この小説では、大嘘の話を書いているので、そういった物語の筋に関わる部分以外では、なるべくrealityを重視している。
歳三が八王子で祐天一家と喧嘩をするさい、
『その瞬間、歳三が跳躍し、刀を手の内で回しながら、代貸の首筋に峰打ちを入れる。代貸しが崩れ落ちた。』
――と、書いたが、これは明らかに説明不足なので、以下の文章を書き加えた。
『 ここで、説明しておくと……。
テレビの時代劇などで、峰打ちといえば、刀をくるりと返して剣劇を行うが、あれは大間違いである。
直刀ならともかく、反りのある刀を逆さまにしては、自由に振ることができないだけではなく、下手をすれば折れてしまう。
正しい峰打ちとは、相手にあたる直前に、手の内で刀を回すのだ。
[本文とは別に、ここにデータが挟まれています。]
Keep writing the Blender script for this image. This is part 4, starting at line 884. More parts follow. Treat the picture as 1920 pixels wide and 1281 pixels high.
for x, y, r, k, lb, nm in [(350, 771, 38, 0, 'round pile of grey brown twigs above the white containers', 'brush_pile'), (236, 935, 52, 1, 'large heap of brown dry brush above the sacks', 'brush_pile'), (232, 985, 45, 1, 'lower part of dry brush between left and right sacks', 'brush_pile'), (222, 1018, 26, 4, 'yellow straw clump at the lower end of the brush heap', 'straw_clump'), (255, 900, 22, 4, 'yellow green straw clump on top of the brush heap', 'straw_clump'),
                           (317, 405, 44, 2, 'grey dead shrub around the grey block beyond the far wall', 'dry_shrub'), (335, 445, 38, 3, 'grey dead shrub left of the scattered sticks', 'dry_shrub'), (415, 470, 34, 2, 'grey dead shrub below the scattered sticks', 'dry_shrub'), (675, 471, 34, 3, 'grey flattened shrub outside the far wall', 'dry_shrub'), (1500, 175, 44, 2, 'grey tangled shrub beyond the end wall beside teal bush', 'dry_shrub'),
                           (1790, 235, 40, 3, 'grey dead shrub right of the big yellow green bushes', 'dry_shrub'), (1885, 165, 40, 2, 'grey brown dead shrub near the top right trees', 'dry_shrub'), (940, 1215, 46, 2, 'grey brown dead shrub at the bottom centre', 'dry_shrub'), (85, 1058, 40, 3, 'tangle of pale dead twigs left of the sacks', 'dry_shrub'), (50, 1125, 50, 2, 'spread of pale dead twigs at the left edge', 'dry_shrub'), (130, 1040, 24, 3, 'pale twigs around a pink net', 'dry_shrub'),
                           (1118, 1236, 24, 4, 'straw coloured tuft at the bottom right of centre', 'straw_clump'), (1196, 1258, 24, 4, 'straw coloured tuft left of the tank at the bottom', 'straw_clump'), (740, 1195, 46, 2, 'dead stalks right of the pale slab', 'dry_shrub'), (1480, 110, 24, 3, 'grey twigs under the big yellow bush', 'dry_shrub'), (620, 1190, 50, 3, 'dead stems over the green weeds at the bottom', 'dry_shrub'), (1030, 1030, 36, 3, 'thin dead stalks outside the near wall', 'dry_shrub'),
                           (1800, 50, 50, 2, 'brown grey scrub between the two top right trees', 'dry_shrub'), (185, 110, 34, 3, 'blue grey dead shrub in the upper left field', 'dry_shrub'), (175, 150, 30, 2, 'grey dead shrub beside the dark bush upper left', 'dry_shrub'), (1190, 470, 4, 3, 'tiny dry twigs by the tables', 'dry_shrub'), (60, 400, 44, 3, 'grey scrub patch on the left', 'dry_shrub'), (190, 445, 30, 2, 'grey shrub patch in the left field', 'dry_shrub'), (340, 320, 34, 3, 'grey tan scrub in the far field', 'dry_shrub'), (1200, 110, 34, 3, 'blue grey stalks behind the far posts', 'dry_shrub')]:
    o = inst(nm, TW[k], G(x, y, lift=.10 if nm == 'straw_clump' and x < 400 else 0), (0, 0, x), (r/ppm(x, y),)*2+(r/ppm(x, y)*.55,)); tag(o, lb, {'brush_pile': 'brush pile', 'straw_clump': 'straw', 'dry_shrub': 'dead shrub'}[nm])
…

したがって、よほど腕に差がない場合は、峰打ちなどはできない。』
このことは、意外と知られておらず、ベストセラー時代小説作家でも、普通に峰を返して剣劇を描いている。
これは僕の勝手な想像ではなく、今武蔵と呼ばれた最後の剣豪・國井善弥氏が、はっきりとそう名言している。
國井氏は、家伝の鹿島神流だけではなく、新陰流、馬庭念流などに通じ、ボクシングだろうと空手だろうと剣道だろうと、他流試合いつでもどうぞ。という、凄まじいスタンスの人物で、生涯無敗という伝説をつくった人物である。